## What to produce:
Return exactly, please, the lines that run from the line with "What Blender Python" to the line with "from mathutils import Matrix, Vector", ends included, and omit all pictures.

## Data in this exercise:
========================

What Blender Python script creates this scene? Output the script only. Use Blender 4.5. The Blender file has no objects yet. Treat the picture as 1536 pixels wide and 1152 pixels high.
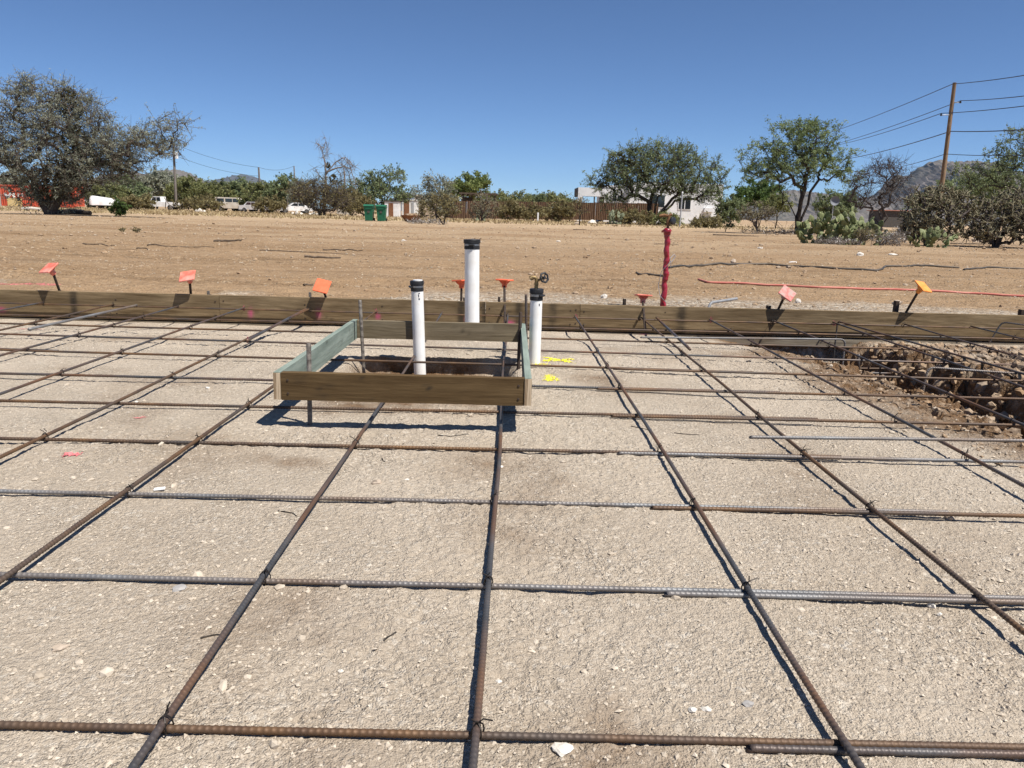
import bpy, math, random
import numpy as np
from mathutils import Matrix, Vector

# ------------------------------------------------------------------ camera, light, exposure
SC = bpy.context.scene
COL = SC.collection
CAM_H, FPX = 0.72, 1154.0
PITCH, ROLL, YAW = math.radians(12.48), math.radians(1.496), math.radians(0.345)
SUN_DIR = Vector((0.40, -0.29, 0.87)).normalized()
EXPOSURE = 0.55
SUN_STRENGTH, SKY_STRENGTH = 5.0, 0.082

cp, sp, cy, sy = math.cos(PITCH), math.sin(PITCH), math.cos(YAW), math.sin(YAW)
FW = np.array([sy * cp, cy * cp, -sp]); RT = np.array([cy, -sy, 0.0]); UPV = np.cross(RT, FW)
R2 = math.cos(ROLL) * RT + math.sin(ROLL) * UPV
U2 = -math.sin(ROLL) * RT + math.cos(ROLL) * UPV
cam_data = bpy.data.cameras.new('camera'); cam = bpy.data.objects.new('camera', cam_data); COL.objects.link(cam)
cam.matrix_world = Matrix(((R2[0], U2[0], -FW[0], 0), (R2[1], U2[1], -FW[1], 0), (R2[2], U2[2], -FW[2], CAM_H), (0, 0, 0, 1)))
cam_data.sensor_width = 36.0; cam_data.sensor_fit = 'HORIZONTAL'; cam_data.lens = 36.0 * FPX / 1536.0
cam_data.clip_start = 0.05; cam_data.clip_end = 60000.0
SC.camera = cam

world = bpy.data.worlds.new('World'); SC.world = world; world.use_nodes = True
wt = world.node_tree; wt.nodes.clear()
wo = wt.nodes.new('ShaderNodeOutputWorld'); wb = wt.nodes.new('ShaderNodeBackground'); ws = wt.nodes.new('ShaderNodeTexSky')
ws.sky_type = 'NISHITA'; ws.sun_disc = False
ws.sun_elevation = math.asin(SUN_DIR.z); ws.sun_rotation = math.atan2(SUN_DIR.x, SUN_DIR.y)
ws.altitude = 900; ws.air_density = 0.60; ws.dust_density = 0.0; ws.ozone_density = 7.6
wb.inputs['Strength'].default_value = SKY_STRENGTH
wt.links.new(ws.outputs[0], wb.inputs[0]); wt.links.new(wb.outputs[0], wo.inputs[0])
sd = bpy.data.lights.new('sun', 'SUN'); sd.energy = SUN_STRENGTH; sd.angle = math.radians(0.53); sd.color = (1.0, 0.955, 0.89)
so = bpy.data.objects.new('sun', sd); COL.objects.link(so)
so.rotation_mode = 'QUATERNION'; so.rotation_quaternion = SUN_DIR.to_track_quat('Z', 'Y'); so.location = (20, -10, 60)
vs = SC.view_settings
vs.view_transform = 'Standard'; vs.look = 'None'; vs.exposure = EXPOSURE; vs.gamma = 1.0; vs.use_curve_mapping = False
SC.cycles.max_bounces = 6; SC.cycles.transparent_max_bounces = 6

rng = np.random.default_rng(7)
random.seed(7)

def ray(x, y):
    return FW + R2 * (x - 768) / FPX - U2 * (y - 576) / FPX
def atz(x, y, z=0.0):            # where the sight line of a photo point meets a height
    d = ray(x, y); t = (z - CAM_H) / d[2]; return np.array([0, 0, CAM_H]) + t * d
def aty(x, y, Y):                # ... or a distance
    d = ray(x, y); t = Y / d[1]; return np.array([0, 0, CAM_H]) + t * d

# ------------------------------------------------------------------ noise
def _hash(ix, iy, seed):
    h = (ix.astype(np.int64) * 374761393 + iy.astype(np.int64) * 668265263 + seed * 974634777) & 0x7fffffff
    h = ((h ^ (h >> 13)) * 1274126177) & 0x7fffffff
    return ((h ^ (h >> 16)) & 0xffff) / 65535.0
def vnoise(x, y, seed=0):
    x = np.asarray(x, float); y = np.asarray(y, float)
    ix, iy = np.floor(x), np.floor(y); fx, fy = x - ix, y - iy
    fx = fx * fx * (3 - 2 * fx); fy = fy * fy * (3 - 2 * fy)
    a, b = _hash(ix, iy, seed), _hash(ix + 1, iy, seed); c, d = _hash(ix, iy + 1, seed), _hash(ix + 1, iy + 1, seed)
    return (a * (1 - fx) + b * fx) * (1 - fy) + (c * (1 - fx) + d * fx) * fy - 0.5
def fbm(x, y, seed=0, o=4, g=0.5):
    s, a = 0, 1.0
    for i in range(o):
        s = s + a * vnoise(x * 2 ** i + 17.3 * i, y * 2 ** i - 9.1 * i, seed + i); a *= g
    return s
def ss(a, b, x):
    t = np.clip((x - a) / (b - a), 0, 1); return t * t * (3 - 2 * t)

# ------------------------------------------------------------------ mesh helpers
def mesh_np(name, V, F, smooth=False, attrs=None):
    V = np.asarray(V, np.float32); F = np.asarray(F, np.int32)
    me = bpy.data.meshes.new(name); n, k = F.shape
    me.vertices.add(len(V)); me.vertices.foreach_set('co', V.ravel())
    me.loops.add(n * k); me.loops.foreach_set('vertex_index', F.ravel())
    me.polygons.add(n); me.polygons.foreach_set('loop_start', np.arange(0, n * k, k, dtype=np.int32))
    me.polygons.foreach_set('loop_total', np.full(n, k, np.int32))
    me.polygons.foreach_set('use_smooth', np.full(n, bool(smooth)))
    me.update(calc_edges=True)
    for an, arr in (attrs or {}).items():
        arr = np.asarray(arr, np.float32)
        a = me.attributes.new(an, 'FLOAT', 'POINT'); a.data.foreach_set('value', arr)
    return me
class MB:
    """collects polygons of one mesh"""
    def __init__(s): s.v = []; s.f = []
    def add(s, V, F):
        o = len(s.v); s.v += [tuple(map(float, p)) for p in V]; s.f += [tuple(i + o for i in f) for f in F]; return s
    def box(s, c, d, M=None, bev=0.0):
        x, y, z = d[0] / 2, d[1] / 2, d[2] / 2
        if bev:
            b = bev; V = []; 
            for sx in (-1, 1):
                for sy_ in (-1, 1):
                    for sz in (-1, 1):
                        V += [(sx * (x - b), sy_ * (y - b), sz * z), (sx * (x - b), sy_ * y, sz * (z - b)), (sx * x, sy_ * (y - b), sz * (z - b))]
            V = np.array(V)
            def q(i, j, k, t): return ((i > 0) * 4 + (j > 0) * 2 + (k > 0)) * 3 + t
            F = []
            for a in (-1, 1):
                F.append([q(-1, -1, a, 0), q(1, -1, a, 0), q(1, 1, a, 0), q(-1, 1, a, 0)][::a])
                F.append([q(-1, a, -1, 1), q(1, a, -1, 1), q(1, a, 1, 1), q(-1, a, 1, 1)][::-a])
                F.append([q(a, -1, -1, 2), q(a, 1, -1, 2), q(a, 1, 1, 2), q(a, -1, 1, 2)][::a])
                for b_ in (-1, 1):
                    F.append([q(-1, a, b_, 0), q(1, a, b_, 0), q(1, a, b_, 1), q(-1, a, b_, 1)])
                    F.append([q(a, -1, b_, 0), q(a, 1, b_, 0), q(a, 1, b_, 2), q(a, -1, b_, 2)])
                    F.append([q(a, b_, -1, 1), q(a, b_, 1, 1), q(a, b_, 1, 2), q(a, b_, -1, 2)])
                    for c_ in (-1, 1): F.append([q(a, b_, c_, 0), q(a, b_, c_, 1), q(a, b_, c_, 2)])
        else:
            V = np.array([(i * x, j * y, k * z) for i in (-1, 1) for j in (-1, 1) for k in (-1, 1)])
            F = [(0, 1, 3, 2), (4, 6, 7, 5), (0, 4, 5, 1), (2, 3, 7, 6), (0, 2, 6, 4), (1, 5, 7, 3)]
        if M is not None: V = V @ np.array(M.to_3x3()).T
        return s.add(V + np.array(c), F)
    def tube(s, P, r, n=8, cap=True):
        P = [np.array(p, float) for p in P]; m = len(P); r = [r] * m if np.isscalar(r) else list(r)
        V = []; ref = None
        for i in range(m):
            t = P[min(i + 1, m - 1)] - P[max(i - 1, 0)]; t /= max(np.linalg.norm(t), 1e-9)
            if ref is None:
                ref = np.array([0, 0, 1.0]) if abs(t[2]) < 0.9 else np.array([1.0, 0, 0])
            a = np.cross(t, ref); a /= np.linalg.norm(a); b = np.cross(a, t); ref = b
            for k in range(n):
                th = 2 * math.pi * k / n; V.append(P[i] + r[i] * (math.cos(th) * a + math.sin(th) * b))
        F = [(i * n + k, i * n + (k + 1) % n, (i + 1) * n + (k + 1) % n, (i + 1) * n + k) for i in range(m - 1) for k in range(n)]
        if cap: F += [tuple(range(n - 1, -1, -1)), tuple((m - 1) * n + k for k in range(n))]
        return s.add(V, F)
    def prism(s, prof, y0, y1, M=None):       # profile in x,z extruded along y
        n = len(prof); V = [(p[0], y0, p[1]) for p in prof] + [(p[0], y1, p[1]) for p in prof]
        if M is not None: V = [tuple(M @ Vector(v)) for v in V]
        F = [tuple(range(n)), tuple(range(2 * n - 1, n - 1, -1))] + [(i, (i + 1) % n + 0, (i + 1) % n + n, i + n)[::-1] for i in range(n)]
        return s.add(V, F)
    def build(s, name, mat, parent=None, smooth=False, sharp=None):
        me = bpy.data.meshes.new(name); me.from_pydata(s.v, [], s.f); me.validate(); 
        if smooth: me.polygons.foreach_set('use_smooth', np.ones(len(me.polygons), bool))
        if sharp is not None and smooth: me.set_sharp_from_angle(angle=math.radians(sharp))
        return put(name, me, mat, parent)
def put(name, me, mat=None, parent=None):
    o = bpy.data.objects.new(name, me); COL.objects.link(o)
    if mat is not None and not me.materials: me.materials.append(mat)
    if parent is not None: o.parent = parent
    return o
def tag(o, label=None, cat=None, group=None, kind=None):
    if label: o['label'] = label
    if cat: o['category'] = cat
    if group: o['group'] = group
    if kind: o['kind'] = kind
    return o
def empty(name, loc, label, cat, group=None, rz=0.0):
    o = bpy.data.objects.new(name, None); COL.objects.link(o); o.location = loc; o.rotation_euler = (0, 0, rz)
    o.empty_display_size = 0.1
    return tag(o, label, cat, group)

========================

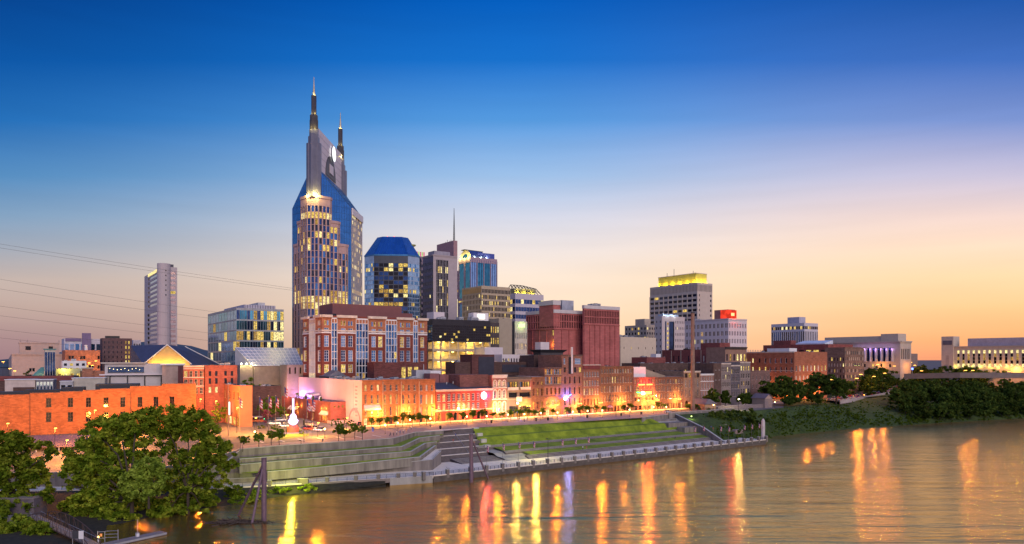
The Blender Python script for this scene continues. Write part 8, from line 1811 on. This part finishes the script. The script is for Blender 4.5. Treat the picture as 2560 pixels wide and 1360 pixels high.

========================

## Output of the task:
What Blender Python script creates this scene? Output the script only. Use Blender 4.5. The Blender file has no objects yet. Treat the picture as 1536 pixels wide and 1152 pixels high.
import bpy, math, random
import numpy as np
from mathutils import Matrix, Vector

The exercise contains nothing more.